NumPy doesn't do that. The + operator on an ndarray dispatches to a ufunc — a universal function. A ufunc is a compiled C function. It gets handed two things: the byte blocks, and a count.

for (i = 0; i < n; i++)
    out[i] = a[i] + b[i];

That's the loop. It runs in C, for the entire array, in one function call. The Python interpreter sees one operation. The CPU runs a million adds.

And inside that C loop, there's SIMD. Vector instructions NumPy ships hand-tuned for every modern CPU — SSE, AVX, NEON. One cycle, four adds. Sometimes eight. Sometimes sixteen.
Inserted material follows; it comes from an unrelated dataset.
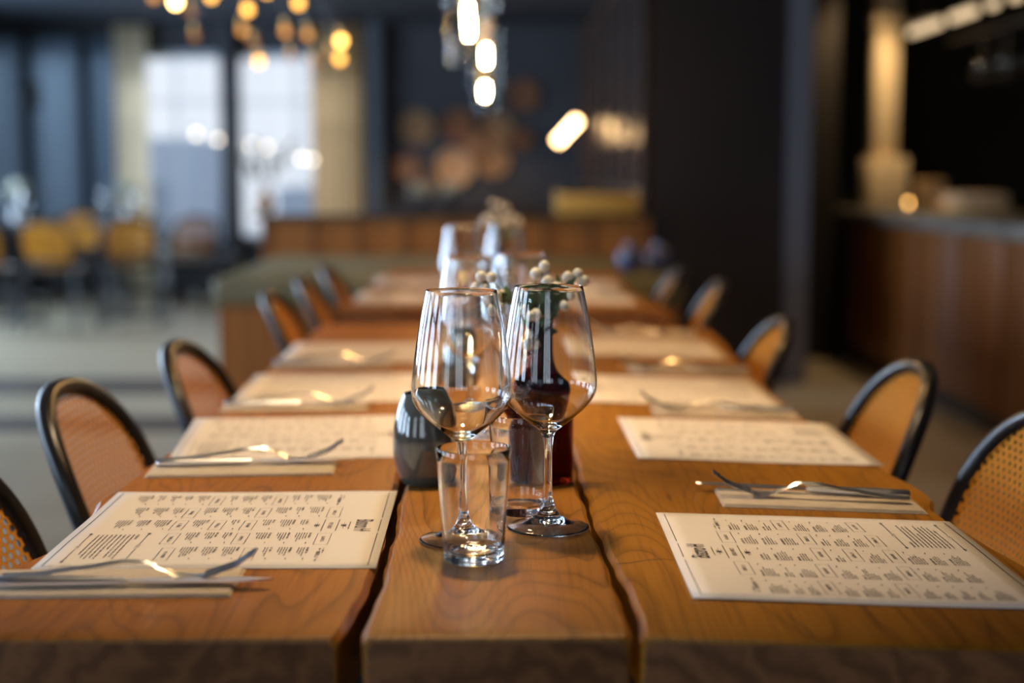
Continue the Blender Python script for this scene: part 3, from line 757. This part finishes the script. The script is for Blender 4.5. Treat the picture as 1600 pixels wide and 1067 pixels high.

That's where the speed lives. Every arithmetic op, every comparison, every math function in NumPy — it's a ufunc. One call, one C loop, done.

Strides — slicing without copying

Slice a NumPy array. Take every other element: arr[::2]. What got copied?

Nothing.

What you got back looks like an array. It has a shape. A dtype. But it's pointing at the same bytes. It just reads them differently.

That's what strides are. A stride says: to reach the next element, skip this many bytes. A normal array of eight-byte integers has a stride of 8. Element, element, element. A stride of 16? Skip every other one. Same memory, different walk.

Transpose a matrix? Bytes don't move. The strides just swap.

>>> arr = np.array([[1,2,3],[4,5,6]])
>>> arr.strides
(24, 8)
>>> arr.T.strides
(8, 24)     # same bytes. different walk.

Broadcasting uses the same trick. Adding a row to a whole matrix — it looks like the row got copied to every row below. It didn't. Broadcasting sets a stride of zero. Stride zero means: don't advance. Read the same bytes, again and again.

One block of bytes. Many ways to walk it. Still one C loop at the bottom.

The Python mask over C

This is the pattern.

NumPy is a thin Python layer. Syntax for shapes, arithmetic, slicing — all Python-looking. Underneath: a block of bytes, and a table of compiled C functions. You write in Python. The CPU runs in C.

Pandas works the same way — a dataframe is an ndarray with labels on top. Every operation drops into C. PyTorch tensors follow the same playbook: a block of bytes, compiled kernels, C or CUDA underneath. Scikit-learn models wrap NumPy arrays with C kernels on top.

This is why Python won scientific computing. It never had to be fast. The loops Python can't run, Python doesn't run. It hands the bytes to C, and waits.

One line of Python. One C loop underneath. That's the trick.